--- Instructions to follow ---
All the data should come back exactly as it was given.

━━━━━━━━

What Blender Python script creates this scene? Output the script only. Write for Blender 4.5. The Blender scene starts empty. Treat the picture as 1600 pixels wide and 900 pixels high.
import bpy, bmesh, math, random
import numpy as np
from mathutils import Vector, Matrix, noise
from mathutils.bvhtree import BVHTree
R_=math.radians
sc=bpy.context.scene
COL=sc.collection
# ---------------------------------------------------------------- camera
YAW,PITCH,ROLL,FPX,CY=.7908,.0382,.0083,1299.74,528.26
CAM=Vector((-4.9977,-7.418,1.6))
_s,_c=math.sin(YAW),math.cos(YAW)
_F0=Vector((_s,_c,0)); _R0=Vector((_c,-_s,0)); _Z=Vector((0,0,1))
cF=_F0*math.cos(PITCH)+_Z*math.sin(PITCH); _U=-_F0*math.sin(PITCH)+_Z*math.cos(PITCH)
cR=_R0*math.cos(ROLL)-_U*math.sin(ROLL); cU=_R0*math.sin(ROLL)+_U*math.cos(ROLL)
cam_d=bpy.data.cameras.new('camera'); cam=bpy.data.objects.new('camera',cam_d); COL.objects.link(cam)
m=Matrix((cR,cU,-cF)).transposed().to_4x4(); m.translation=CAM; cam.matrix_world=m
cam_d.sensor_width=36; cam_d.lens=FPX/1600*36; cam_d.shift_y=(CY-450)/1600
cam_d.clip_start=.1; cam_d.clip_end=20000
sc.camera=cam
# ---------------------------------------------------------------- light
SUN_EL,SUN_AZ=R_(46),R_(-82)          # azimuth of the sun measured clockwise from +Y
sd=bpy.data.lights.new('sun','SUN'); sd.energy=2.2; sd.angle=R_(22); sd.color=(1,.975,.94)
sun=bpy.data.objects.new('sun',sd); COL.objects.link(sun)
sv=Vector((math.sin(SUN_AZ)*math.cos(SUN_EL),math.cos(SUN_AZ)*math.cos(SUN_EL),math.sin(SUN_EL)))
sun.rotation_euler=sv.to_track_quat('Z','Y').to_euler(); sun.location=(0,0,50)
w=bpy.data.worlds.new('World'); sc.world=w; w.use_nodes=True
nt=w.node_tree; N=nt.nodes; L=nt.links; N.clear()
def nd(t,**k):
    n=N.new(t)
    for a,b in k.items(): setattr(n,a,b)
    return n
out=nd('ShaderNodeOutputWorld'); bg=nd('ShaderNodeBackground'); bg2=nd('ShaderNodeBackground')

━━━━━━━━

--- Solution for this problem ---
What Blender Python script creates this scene? Output the script only. Write for Blender 4.5. The Blender scene starts empty. Treat the picture as 1600 pixels wide and 900 pixels high.
import bpy, bmesh, math, random
import numpy as np
from mathutils import Vector, Matrix, noise
from mathutils.bvhtree import BVHTree
R_=math.radians
sc=bpy.context.scene
COL=sc.collection
# ---------------------------------------------------------------- camera
YAW,PITCH,ROLL,FPX,CY=.7908,.0382,.0083,1299.74,528.26
CAM=Vector((-4.9977,-7.418,1.6))
_s,_c=math.sin(YAW),math.cos(YAW)
_F0=Vector((_s,_c,0)); _R0=Vector((_c,-_s,0)); _Z=Vector((0,0,1))
cF=_F0*math.cos(PITCH)+_Z*math.sin(PITCH); _U=-_F0*math.sin(PITCH)+_Z*math.cos(PITCH)
cR=_R0*math.cos(ROLL)-_U*math.sin(ROLL); cU=_R0*math.sin(ROLL)+_U*math.cos(ROLL)
cam_d=bpy.data.cameras.new('camera'); cam=bpy.data.objects.new('camera',cam_d); COL.objects.link(cam)
m=Matrix((cR,cU,-cF)).transposed().to_4x4(); m.translation=CAM; cam.matrix_world=m
cam_d.sensor_width=36; cam_d.lens=FPX/1600*36; cam_d.shift_y=(CY-450)/1600
cam_d.clip_start=.1; cam_d.clip_end=20000
sc.camera=cam
# ---------------------------------------------------------------- light
SUN_EL,SUN_AZ=R_(46),R_(-82)          # azimuth of the sun measured clockwise from +Y
sd=bpy.data.lights.new('sun','SUN'); sd.energy=2.2; sd.angle=R_(22); sd.color=(1,.975,.94)
sun=bpy.data.objects.new('sun',sd); COL.objects.link(sun)
sv=Vector((math.sin(SUN_AZ)*math.cos(SUN_EL),math.cos(SUN_AZ)*math.cos(SUN_EL),math.sin(SUN_EL)))
sun.rotation_euler=sv.to_track_quat('Z','Y').to_euler(); sun.location=(0,0,50)
w=bpy.data.worlds.new('World'); sc.world=w; w.use_nodes=True
nt=w.node_tree; N=nt.nodes; L=nt.links; N.clear()
def nd(t,**k):
    n=N.new(t)
    for a,b in k.items(): setattr(n,a,b)
    return n
out=nd('ShaderNodeOutputWorld'); bg=nd('ShaderNodeBackground'); bg2=nd('ShaderNodeBackground')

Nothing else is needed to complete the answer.